Stored data:

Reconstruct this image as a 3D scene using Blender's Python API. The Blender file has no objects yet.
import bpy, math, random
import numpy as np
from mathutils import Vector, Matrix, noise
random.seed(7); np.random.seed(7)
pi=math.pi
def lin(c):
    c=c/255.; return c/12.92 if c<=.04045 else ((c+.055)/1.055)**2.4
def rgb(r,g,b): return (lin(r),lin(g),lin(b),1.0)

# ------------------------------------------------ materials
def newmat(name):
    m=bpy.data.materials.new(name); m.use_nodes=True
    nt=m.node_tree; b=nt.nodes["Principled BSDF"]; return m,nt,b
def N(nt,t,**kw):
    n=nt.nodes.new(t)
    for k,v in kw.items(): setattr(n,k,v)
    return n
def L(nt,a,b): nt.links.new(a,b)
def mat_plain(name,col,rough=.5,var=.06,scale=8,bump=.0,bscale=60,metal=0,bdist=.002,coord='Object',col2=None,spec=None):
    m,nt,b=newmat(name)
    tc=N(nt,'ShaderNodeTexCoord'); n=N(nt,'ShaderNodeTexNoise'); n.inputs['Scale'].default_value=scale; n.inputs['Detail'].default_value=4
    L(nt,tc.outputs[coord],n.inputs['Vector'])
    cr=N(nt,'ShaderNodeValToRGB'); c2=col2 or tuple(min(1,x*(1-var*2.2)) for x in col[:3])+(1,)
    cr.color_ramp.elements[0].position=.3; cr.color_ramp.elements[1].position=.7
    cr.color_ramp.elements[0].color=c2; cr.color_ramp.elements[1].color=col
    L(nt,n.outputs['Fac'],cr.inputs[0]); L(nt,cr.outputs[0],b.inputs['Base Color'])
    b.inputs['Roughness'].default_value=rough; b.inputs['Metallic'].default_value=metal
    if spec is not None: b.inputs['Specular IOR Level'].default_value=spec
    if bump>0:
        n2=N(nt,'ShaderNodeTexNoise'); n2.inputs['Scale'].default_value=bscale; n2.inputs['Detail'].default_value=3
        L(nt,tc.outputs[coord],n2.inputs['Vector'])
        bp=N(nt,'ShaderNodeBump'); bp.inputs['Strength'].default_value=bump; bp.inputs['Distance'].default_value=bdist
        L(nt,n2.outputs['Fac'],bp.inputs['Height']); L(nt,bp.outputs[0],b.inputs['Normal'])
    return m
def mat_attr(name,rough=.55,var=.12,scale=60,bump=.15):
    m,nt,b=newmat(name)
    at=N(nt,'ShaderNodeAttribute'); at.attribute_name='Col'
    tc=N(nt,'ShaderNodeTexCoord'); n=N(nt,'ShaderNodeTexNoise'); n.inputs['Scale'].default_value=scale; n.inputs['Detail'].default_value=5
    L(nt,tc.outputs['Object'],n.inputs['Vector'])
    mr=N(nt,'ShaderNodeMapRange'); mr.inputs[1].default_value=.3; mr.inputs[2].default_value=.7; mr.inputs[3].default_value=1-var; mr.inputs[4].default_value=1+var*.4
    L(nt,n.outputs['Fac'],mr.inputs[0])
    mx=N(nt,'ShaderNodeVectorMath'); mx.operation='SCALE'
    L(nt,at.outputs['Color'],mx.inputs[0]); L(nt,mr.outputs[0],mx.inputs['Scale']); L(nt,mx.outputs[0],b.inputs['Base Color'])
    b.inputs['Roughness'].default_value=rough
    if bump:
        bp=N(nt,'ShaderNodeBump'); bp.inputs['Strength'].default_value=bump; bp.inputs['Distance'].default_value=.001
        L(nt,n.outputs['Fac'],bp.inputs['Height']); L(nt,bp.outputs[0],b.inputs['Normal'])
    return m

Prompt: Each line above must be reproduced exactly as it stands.

The completed task:
Reconstruct this image as a 3D scene using Blender's Python API. The Blender file has no objects yet.
import bpy, math, random
import numpy as np
from mathutils import Vector, Matrix, noise
random.seed(7); np.random.seed(7)
pi=math.pi
def lin(c):
    c=c/255.; return c/12.92 if c<=.04045 else ((c+.055)/1.055)**2.4
def rgb(r,g,b): return (lin(r),lin(g),lin(b),1.0)

# ------------------------------------------------ materials
def newmat(name):
    m=bpy.data.materials.new(name); m.use_nodes=True
    nt=m.node_tree; b=nt.nodes["Principled BSDF"]; return m,nt,b
def N(nt,t,**kw):
    n=nt.nodes.new(t)
    for k,v in kw.items(): setattr(n,k,v)
    return n
def L(nt,a,b): nt.links.new(a,b)
def mat_plain(name,col,rough=.5,var=.06,scale=8,bump=.0,bscale=60,metal=0,bdist=.002,coord='Object',col2=None,spec=None):
    m,nt,b=newmat(name)
    tc=N(nt,'ShaderNodeTexCoord'); n=N(nt,'ShaderNodeTexNoise'); n.inputs['Scale'].default_value=scale; n.inputs['Detail'].default_value=4
    L(nt,tc.outputs[coord],n.inputs['Vector'])
    cr=N(nt,'ShaderNodeValToRGB'); c2=col2 or tuple(min(1,x*(1-var*2.2)) for x in col[:3])+(1,)
    cr.color_ramp.elements[0].position=.3; cr.color_ramp.elements[1].position=.7
    cr.color_ramp.elements[0].color=c2; cr.color_ramp.elements[1].color=col
    L(nt,n.outputs['Fac'],cr.inputs[0]); L(nt,cr.outputs[0],b.inputs['Base Color'])
    b.inputs['Roughness'].default_value=rough; b.inputs['Metallic'].default_value=metal
    if spec is not None: b.inputs['Specular IOR Level'].default_value=spec
    if bump>0:
        n2=N(nt,'ShaderNodeTexNoise'); n2.inputs['Scale'].default_value=bscale; n2.inputs['Detail'].default_value=3
        L(nt,tc.outputs[coord],n2.inputs['Vector'])
        bp=N(nt,'ShaderNodeBump'); bp.inputs['Strength'].default_value=bump; bp.inputs['Distance'].default_value=bdist
        L(nt,n2.outputs['Fac'],bp.inputs['Height']); L(nt,bp.outputs[0],b.inputs['Normal'])
    return m
def mat_attr(name,rough=.55,var=.12,scale=60,bump=.15):
    m,nt,b=newmat(name)
    at=N(nt,'ShaderNodeAttribute'); at.attribute_name='Col'
    tc=N(nt,'ShaderNodeTexCoord'); n=N(nt,'ShaderNodeTexNoise'); n.inputs['Scale'].default_value=scale; n.inputs['Detail'].default_value=5
    L(nt,tc.outputs['Object'],n.inputs['Vector'])
    mr=N(nt,'ShaderNodeMapRange'); mr.inputs[1].default_value=.3; mr.inputs[2].default_value=.7; mr.inputs[3].default_value=1-var; mr.inputs[4].default_value=1+var*.4
    L(nt,n.outputs['Fac'],mr.inputs[0])
    mx=N(nt,'ShaderNodeVectorMath'); mx.operation='SCALE'
    L(nt,at.outputs['Color'],mx.inputs[0]); L(nt,mr.outputs[0],mx.inputs['Scale']); L(nt,mx.outputs[0],b.inputs['Base Color'])
    b.inputs['Roughness'].default_value=rough
    if bump:
        bp=N(nt,'ShaderNodeBump'); bp.inputs['Strength'].default_value=bump; bp.inputs['Distance'].default_value=.001
        L(nt,n.outputs['Fac'],bp.inputs['Height']); L(nt,bp.outputs[0],b.inputs['Normal'])
    return m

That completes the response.